Warriors broadcaster Jim Barnett energized at age 70: ‘I don’t want to retire, OK?’

SOUTH SAN FRANCISCO – After an hour of preaching fundamentals, telling old stories about playing in the NBA, running through pick-and-roll drills and taking questions, Warriors television analyst Jim Barnett saw that the children wanted more.

As Barnett walked off the court, several Warriors basketball campers approached with even more questions. He bent down, put his hands on their shoulders and listened.

One boy who wanted a picture with Barnett saw his cell phone malfunction multiple times before there was a successful snapshot. Barnett looked him in the eye and praised him for not giving up.

Asked afterward about how he’s able to resonate with generations old and young, the 70-year-old Barnett smiled.

“I think kids can read you, and they can read sincerity, and they can read whether someone really cares about them,” Barnett said. “And I do care.

“I’m pretty transparent as a person. I wear my emotions on my sleeve…I’m a human being, and I think they recognize human beings no matter what age they are and no matter what age I am. I think there’s a way of connecting with them and talking with them and not talking to them and not talking down to them. I wish I could impart so much more information.”

Barnett at the Warriors Basketball Camp at El Camino High relished in his role as a team ambassador – a job he would have performed for Golden State without a major role on the broadcasting side had a “mutual agreement” to step aside from the booth gone forward.

Last season was supposed to be Barnett’s final season as a full-time broadcaster, but it didn’t work out that way. Fans voiced their desire for Barnett to return, and a replacement never materialized. In the end, there was a mutual decision to have him come back to broadcast all the games.
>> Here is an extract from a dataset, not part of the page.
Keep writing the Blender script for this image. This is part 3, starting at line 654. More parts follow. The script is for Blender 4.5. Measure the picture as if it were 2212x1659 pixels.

“Right now in my brain, I’m thinking I’m just going to keep doing it as long I can, as long as I’m able to do it and do a good, credible job, and as long as people want me,” Barnett said. “I’m not thinking of retiring right now.

“The way I feel right now, if you said, ‘Can you do it for three or four more years,’ I’d say ‘absolutely…’ I don’t want to retire, OK? I can’t think about retiring and sitting in the house in Orinda. And what the hell am I going to do? I can’t play tennis anymore. I’m not very good at golf.”

Entering his 30th season calling Warriors games, Barnett turned 70 earlier this month. He recently walked up the spiral staircase of the Arc de Triomphe in Paris without a problem with his knees and believes that it’s the game and interacting with younger generations passionate about the game that keeps him feeling young.

Barnett said he had “mixed” emotions about last season but that he was energized for what’s to come.

“What’s happened is that whole affair has made me rethink everything and not take anything for granted, so it’s kind of made me younger in a way because I’m going to work harder,” Barnett said. “I worked harder last year.

“I’m going to bring everything that I have, and I still have a lot of energy…I have enthusiasm and passion, and that never dies.”